Note that all the cities must be in a connected component of the graph, and any other components can be ignored.
A minimal path may take you through a city twice (repeated vertex), or along a road twice (repeated edge). We're not ruling anything out.
If a vertex is not on your itinerary, delete it, and draw direct connections instead. Thus, if you don't have to visit Atlanta, but it's a hub for a connecting flight from Richmond to Dallas, ignore Atlanta, and pretend like there's a direct flight from Richmond to Dallas, having the same cost (in dollars or time) as the connecting flight that you will be taking if you actually travel that route. Repeat this process until the only vertices that remain are your home, and the cities you must visit. If there are multiple edges between cities, which could easily happen after the aforementioned deletions, retain the edge with the lowest cost.
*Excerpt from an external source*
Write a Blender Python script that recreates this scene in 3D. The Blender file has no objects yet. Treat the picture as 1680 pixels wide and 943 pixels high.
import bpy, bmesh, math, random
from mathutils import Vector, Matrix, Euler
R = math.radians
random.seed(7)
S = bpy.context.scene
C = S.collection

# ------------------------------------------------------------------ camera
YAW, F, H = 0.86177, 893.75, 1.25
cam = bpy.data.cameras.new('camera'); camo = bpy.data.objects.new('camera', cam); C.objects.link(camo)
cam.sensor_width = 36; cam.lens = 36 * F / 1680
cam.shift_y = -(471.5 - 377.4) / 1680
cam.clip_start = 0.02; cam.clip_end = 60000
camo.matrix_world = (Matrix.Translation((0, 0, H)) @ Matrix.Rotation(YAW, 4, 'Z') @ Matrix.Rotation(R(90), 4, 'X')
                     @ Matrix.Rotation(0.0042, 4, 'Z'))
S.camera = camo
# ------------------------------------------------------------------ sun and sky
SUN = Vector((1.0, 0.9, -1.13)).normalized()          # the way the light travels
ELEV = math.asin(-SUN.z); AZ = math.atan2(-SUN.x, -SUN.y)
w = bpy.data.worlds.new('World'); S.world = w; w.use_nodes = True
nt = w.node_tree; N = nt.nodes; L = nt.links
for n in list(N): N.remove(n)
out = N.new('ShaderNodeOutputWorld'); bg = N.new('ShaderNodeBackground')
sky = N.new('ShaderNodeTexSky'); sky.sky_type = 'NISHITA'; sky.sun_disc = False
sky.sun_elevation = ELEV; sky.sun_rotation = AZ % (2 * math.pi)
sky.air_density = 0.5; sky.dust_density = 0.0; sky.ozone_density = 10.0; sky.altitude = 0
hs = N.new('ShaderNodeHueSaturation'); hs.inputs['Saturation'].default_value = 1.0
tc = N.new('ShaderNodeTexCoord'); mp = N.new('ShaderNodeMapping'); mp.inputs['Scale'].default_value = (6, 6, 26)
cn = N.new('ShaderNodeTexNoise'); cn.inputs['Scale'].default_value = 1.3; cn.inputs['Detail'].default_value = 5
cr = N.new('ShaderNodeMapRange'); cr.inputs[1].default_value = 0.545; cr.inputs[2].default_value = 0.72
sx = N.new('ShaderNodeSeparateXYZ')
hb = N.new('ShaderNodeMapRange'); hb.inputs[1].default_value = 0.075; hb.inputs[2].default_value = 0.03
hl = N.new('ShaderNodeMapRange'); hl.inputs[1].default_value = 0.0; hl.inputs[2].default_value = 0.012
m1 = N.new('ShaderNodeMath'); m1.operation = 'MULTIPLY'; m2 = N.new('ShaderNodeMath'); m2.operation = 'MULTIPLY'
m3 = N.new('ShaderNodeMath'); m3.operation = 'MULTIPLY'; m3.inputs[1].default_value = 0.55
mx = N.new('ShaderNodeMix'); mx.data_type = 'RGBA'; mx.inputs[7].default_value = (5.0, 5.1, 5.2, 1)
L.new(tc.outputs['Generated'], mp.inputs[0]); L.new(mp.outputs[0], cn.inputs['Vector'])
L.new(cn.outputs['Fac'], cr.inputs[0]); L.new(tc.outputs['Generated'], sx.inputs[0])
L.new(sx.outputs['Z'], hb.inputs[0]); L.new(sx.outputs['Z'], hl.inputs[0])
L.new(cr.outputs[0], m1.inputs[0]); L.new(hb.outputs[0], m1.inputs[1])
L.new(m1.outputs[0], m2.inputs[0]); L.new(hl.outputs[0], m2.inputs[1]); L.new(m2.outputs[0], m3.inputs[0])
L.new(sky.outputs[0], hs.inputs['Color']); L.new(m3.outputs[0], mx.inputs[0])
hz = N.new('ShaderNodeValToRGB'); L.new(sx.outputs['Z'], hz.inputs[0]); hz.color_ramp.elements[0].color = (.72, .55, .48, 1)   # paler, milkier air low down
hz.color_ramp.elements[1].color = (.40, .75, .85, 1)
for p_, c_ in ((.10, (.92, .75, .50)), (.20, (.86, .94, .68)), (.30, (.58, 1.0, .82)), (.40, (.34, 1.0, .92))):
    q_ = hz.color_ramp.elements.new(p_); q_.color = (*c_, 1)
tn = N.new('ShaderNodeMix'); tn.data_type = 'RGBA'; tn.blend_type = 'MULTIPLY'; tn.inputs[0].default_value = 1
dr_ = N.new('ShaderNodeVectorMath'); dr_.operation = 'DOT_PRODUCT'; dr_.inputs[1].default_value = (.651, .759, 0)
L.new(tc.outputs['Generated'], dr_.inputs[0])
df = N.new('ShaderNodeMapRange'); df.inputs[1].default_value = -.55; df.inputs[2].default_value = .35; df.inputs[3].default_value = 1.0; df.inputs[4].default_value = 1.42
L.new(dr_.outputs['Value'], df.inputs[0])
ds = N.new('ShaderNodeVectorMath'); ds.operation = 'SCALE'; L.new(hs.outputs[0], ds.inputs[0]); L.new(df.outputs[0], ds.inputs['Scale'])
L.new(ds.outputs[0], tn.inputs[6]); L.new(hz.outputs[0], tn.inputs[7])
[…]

Now for the proof, and it's practically a corollary. Given a boolean expression, build a hamiltonian graph or digraph, as described in the previous section. You must visit each vertex, and the cost of every edge is 1. If there are n vertices in the graph, a hamiltonian circuit has cost n, and a shorter trip cannot visit all the cities. The optimal trip is a hamiltonian circuit, and that is an np complete problem.
If the distances obey the triangular inequality, the minimal spanning tree outlines a path, traversing each edge twice, that is at most twice the cost of the optimal path.
In general (without the triangular inequality), finding a path that is ≤ twice the optimal path is np complete.